You’re involving the target users right from the start and their feedback is a key guiding influence on the direction of development. As opposed to being an end-of-process add-on.

Finally, regular use of design sprints for the right projects is part of developing a more innovative culture in an organization. A design sprint is a concentrated burst of focused creativity and for anyone taking part, it can be a powerful experience.

Design sprints in Boldare – a case study

When sister companies XSolve and Chilid were in the early stages of our merger to create Boldare, we naturally used the same business tools for the project that we use on our client projects. The goal was to create a unified entity that could offer the full range of digital product development services. To test that business idea, we used a version of the design sprint method.

The detail of our process looked like this:

  1. Our designers, developers and content writers got together to analyze the situation.
  2. Having decided to proceed with the Boldare website as the product, the sections and content elements of the site were mapped out using the tried and tested sticky notes.
  3. Having effectively produced the information architecture and a rough wireframe, the developers began coding, creating the UX and visual elements.
  4. The resulting prototype was tested and feedback received.

This process was part of a four-week project, ending in a website created to minimum viable product (MVP standards.
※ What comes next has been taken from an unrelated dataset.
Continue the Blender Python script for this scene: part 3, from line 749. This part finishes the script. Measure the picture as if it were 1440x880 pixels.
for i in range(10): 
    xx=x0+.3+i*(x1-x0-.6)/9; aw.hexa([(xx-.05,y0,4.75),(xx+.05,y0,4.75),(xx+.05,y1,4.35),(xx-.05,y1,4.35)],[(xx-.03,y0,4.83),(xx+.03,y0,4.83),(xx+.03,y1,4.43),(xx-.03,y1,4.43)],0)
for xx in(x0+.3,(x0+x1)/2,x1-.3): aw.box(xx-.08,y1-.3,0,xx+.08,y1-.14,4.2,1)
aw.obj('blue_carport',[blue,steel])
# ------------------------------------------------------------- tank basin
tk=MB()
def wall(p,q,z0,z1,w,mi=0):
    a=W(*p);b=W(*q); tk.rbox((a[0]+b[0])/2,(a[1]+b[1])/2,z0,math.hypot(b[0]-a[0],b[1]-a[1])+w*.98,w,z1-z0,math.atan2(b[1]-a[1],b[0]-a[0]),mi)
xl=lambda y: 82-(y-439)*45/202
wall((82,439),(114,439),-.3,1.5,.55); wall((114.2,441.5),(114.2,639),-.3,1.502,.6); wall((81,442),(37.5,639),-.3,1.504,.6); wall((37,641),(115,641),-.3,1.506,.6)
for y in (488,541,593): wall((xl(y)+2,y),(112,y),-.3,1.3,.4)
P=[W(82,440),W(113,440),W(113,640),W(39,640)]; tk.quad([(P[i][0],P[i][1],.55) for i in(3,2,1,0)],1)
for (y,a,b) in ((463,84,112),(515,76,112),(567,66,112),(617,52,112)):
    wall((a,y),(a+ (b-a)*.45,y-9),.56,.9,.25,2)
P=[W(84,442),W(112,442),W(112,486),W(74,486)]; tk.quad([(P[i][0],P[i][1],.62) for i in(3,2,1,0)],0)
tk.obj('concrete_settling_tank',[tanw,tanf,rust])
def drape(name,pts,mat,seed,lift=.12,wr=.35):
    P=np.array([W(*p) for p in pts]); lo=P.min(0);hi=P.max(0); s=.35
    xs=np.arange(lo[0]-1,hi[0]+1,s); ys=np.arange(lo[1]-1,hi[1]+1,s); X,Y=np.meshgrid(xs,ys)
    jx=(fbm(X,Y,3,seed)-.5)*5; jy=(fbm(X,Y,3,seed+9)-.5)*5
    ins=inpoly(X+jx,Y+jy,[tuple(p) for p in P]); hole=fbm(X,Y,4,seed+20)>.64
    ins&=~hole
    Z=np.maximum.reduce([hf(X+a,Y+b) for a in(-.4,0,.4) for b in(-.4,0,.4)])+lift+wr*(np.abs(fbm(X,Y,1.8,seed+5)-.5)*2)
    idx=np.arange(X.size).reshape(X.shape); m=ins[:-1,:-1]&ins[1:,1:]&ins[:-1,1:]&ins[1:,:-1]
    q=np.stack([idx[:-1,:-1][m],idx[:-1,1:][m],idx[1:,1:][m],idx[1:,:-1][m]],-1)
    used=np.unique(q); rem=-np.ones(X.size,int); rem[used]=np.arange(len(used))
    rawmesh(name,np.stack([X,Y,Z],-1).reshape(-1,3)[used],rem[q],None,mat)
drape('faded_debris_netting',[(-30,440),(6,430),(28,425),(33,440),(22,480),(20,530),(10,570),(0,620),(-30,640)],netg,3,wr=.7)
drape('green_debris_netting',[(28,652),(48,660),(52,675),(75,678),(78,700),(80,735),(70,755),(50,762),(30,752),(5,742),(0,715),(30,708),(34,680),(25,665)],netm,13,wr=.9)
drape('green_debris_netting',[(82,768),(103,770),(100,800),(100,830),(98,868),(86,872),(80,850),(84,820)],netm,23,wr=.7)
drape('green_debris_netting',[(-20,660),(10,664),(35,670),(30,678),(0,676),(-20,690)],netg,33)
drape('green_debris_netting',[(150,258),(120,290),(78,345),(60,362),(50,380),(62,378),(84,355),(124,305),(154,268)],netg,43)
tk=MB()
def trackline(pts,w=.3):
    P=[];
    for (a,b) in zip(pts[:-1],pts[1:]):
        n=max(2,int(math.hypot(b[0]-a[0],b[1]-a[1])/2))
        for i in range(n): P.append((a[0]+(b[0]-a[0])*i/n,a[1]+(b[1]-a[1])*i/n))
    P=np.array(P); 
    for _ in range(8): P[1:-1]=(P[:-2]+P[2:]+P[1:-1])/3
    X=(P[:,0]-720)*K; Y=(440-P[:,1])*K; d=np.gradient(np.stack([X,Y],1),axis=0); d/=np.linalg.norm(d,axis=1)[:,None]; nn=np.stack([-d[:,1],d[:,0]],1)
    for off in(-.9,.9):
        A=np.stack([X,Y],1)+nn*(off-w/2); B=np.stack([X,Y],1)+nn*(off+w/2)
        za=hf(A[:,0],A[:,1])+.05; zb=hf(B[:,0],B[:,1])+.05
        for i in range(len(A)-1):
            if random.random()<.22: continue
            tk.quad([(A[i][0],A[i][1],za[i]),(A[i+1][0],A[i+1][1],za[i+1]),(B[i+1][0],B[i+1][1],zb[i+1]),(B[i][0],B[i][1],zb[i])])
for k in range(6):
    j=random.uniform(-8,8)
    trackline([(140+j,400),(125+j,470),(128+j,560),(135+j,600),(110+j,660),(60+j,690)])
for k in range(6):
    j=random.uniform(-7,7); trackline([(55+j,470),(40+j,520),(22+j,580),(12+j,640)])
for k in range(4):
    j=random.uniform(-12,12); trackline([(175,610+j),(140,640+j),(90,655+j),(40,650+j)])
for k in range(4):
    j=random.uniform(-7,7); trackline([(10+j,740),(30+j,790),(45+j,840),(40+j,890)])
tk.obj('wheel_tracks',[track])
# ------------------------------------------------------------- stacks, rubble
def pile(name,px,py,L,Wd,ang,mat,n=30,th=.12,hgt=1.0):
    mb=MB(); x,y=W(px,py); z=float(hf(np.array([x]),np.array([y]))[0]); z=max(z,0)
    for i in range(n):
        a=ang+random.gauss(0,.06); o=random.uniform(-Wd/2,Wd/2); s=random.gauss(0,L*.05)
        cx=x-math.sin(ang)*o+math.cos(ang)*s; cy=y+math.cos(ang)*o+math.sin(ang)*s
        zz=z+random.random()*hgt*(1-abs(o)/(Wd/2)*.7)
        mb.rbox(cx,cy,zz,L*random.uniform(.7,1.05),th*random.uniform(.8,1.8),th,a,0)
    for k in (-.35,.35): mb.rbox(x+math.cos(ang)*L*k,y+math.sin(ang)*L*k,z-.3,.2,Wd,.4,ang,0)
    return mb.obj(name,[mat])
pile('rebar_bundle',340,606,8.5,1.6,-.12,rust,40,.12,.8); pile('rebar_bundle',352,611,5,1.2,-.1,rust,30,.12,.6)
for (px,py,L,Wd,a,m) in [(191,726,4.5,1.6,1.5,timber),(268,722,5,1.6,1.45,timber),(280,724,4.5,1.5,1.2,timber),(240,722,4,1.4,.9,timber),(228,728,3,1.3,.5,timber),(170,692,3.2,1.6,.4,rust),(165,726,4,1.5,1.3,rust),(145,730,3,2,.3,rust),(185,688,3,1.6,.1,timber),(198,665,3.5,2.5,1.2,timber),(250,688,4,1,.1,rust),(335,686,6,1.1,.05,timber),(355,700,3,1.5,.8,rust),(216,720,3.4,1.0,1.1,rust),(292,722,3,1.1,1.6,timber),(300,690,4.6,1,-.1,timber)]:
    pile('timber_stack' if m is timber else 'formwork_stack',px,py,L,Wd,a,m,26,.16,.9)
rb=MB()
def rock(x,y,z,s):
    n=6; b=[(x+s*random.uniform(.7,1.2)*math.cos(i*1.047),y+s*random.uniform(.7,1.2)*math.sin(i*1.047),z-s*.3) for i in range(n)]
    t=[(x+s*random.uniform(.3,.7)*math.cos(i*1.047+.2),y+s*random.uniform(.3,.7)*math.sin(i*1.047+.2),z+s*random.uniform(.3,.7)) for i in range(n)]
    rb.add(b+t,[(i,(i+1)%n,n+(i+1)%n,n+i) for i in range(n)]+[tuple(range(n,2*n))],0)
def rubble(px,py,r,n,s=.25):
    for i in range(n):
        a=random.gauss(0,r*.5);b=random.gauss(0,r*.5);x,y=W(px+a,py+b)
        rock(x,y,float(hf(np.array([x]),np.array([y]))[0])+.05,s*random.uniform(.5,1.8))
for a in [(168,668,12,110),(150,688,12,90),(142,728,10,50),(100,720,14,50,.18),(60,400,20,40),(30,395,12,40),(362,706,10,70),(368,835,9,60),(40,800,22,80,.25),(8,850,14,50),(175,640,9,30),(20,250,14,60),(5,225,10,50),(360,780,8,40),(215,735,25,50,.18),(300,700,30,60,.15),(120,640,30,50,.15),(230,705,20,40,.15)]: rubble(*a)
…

That MVP is now the basis of the boldare.com website as the merger progresses.

Read Boldare case study to learn more.

Summarizing design sprints

A design sprint is a very specific process for getting from business idea to user feedback within a week. As a digital product development method, it reduces project risk and expense and leads to rapid creation of a physical prototype (and the consequent focused user input) via the most efficient route possible. In addition to the benefits to the project, design sprints, when used regularly, can be part of creating a culture of innovation in an organization and enhancing the quality of that organization’s teamworking.